An anonymous coward writes:
"In March, 2013 Tim Berners-Lee, the inventor of the World Wide Web, proposed adopting DRM into the HTML standard, under the name Encrypted Media Extensions (EME). Writing in October 2013, he said that "none of us as users like certain forms of content protection such as DRM at all," but cites the argument that "if content protection of some kind has to be used for videos, it is better for it to be discussed in the open at W3C" as a reason for considering the inclusion of DRM in HTML.
The Electronic Frontier Foundation has objected, saying in May of last year that the plan 'defines a new "black box" for the entertainment industry, fenced off from control by the browser and end-user'. Later, they pointed out that if DRM is OK for video content, that same principle would open the door to font, web applications, and other data being locked away from users.
public-restrictedmedia, the mailing list where the issue is being debated, has seen discussion about forking HTML and establishing a new standard outside of the W3C."
(Score: 3, Insightful) by everdred on Tuesday February 18 2014, @12:45AM
I don't think even they think it's about piracy. It's about locking as many consumers as possible into their platform and extracting a stream of future sales from them, not to mention extracting licensing fees from hardware manufacturers.
We don't take no shit from a machine.
(Score: 1) by pbnjoe on Tuesday February 18 2014, @12:55AM
True. I don't believe the two trains of thought are mutually exclusive, however. Dealing with current "lost" sales (aka "how can we get more money", not that they're losing it) with their piracy argument (which they don't even believe, I think, the argument's just used as leverage) and lock-in for the future money-taking :)
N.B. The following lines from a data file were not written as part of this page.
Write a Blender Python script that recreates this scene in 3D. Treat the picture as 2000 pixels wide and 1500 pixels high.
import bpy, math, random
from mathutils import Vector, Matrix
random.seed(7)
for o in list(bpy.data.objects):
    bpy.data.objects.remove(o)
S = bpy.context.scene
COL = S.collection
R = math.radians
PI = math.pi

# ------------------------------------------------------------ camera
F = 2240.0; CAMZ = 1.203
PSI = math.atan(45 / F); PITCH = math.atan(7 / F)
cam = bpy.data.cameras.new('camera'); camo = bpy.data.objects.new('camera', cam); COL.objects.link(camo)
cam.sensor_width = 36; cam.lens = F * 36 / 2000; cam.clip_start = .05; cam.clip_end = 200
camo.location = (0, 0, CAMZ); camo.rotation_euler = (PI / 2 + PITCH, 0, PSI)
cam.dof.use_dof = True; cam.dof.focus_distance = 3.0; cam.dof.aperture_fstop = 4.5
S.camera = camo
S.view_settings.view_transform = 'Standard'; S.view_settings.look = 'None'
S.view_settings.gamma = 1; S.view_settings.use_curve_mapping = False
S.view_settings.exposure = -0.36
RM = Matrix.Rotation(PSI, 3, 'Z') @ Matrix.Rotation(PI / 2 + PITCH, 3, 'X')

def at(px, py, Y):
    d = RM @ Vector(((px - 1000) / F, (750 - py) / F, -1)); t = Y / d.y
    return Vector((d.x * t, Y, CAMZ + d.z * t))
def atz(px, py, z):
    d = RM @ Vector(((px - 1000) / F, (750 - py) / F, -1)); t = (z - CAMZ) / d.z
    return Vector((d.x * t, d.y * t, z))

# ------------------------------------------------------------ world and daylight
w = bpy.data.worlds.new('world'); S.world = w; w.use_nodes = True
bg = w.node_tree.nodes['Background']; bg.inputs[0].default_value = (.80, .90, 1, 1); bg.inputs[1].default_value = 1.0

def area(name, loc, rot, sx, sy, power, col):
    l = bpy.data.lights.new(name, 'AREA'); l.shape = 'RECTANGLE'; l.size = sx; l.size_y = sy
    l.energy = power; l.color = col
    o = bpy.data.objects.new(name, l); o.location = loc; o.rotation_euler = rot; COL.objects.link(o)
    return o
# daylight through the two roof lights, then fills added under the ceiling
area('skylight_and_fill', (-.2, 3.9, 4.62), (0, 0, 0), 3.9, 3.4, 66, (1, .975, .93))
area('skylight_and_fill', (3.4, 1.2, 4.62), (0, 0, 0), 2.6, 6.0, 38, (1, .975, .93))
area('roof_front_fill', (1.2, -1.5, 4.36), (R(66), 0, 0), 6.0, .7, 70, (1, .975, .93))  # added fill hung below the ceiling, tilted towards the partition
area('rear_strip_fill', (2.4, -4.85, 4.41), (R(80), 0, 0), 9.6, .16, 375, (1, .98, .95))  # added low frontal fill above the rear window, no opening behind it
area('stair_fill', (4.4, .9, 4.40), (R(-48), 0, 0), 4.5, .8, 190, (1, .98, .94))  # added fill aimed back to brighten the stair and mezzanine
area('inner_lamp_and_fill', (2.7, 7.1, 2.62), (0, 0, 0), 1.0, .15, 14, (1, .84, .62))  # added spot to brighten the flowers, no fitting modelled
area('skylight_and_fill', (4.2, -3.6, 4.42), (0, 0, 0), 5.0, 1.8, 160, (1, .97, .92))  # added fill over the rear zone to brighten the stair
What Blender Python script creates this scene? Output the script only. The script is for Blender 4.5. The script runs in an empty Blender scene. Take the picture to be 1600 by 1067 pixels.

(Score: 1) by greenfruitsalad on Tuesday February 18 2014, @03:49AM
my ONLY concern with a DRM that works is that i will lose access to MY media when the company enforcing/checking licenses goes bust. e.g.: if adobe shut down, half of world's ebooks would become unreadable. that is something that is unacceptable to me. once i paid for something, i shouldn't have to fear that.
(Score: 1) by everdred on Tuesday February 18 2014, @12:02PM
That's reasonable. Your options are to not buy DRMed content, or buy it and then break said DRM.
Obviously, there are problems with both options.
We don't take no shit from a machine.